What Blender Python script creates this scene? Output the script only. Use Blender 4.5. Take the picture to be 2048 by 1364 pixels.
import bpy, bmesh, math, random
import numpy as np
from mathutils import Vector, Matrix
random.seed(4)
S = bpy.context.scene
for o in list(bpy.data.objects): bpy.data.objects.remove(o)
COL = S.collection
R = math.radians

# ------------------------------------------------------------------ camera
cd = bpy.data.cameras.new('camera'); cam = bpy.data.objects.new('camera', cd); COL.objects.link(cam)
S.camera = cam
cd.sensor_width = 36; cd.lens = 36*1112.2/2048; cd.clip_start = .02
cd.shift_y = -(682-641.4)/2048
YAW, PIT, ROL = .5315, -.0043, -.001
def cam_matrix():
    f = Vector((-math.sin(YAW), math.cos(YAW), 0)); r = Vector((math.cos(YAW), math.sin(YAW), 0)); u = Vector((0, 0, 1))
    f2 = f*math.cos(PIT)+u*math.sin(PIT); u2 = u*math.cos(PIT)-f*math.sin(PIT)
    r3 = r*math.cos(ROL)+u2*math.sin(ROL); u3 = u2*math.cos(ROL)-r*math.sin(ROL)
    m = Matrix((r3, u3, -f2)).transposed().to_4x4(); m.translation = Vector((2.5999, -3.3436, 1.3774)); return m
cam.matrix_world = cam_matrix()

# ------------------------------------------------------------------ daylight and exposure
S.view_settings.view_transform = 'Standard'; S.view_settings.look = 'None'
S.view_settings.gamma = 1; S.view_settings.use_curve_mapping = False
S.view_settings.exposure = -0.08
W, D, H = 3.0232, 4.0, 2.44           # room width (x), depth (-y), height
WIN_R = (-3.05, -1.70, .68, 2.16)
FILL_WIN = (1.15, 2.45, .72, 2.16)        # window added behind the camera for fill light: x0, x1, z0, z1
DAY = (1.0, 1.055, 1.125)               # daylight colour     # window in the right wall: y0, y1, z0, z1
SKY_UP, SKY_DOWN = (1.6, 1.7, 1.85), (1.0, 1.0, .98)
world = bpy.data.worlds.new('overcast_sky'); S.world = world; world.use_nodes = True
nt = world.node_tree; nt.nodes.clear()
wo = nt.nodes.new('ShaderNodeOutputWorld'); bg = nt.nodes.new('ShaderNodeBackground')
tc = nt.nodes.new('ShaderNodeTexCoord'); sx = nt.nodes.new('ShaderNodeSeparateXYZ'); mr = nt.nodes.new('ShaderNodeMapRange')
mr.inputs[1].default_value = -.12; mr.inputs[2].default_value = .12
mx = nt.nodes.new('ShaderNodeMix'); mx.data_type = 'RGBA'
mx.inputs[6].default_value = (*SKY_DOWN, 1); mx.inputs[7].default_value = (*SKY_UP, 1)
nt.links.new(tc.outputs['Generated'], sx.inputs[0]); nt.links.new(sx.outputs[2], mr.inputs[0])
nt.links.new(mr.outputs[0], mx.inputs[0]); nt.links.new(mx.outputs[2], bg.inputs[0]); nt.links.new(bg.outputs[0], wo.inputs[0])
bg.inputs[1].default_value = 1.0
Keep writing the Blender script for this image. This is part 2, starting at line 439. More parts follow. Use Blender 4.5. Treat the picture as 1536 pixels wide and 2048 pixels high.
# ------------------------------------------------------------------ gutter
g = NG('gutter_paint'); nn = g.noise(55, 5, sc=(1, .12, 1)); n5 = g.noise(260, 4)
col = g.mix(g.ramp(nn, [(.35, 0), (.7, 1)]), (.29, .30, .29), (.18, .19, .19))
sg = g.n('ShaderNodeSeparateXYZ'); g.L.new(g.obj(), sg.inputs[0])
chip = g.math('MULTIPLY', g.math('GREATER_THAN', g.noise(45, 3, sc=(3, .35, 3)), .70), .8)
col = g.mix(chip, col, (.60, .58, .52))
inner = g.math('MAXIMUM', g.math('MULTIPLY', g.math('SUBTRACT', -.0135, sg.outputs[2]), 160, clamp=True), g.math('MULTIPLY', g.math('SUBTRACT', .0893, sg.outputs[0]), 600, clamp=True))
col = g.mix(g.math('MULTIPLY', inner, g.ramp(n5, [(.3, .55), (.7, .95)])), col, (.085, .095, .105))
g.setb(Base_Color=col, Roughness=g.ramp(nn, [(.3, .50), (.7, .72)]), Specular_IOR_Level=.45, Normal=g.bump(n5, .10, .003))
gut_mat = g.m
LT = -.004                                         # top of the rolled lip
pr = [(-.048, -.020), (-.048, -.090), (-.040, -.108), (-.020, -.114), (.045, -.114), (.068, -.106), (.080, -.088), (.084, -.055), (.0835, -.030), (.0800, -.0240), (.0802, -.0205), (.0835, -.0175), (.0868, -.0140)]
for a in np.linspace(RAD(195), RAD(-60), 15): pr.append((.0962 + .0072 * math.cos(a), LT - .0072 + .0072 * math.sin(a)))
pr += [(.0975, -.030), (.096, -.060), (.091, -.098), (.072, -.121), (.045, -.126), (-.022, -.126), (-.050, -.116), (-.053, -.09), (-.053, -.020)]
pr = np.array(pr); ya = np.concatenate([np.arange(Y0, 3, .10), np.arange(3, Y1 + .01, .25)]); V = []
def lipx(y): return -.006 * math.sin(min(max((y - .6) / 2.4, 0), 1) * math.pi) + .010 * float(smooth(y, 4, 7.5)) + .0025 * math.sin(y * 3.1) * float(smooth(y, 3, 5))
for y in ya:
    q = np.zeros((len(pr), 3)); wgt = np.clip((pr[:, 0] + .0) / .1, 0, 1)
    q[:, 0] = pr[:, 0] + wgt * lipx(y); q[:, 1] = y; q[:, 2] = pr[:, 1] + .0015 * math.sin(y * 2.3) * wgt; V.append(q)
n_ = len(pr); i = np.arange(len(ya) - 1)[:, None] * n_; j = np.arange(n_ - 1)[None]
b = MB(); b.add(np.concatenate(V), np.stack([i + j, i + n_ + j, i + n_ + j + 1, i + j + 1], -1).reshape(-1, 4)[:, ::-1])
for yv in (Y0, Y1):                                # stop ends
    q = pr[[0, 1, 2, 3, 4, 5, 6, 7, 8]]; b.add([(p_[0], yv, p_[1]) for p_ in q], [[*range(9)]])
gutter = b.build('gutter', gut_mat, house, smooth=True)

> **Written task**
All lines from the one containing "gut_mat = g.m" through the end of the records, both ends included, are to be quoted exactly; please add nothing else.

> **Answer to the exercise**
gut_mat = g.m
LT = -.004                                         # top of the rolled lip
pr = [(-.048, -.020), (-.048, -.090), (-.040, -.108), (-.020, -.114), (.045, -.114), (.068, -.106), (.080, -.088), (.084, -.055), (.0835, -.030), (.0800, -.0240), (.0802, -.0205), (.0835, -.0175), (.0868, -.0140)]
for a in np.linspace(RAD(195), RAD(-60), 15): pr.append((.0962 + .0072 * math.cos(a), LT - .0072 + .0072 * math.sin(a)))
pr += [(.0975, -.030), (.096, -.060), (.091, -.098), (.072, -.121), (.045, -.126), (-.022, -.126), (-.050, -.116), (-.053, -.09), (-.053, -.020)]
pr = np.array(pr); ya = np.concatenate([np.arange(Y0, 3, .10), np.arange(3, Y1 + .01, .25)]); V = []
def lipx(y): return -.006 * math.sin(min(max((y - .6) / 2.4, 0), 1) * math.pi) + .010 * float(smooth(y, 4, 7.5)) + .0025 * math.sin(y * 3.1) * float(smooth(y, 3, 5))
for y in ya:
    q = np.zeros((len(pr), 3)); wgt = np.clip((pr[:, 0] + .0) / .1, 0, 1)
    q[:, 0] = pr[:, 0] + wgt * lipx(y); q[:, 1] = y; q[:, 2] = pr[:, 1] + .0015 * math.sin(y * 2.3) * wgt; V.append(q)
n_ = len(pr); i = np.arange(len(ya) - 1)[:, None] * n_; j = np.arange(n_ - 1)[None]
b = MB(); b.add(np.concatenate(V), np.stack([i + j, i + n_ + j, i + n_ + j + 1, i + j + 1], -1).reshape(-1, 4)[:, ::-1])
for yv in (Y0, Y1):                                # stop ends
    q = pr[[0, 1, 2, 3, 4, 5, 6, 7, 8]]; b.add([(p_[0], yv, p_[1]) for p_ in q], [[*range(9)]])
gutter = b.build('gutter', gut_mat, house, smooth=True)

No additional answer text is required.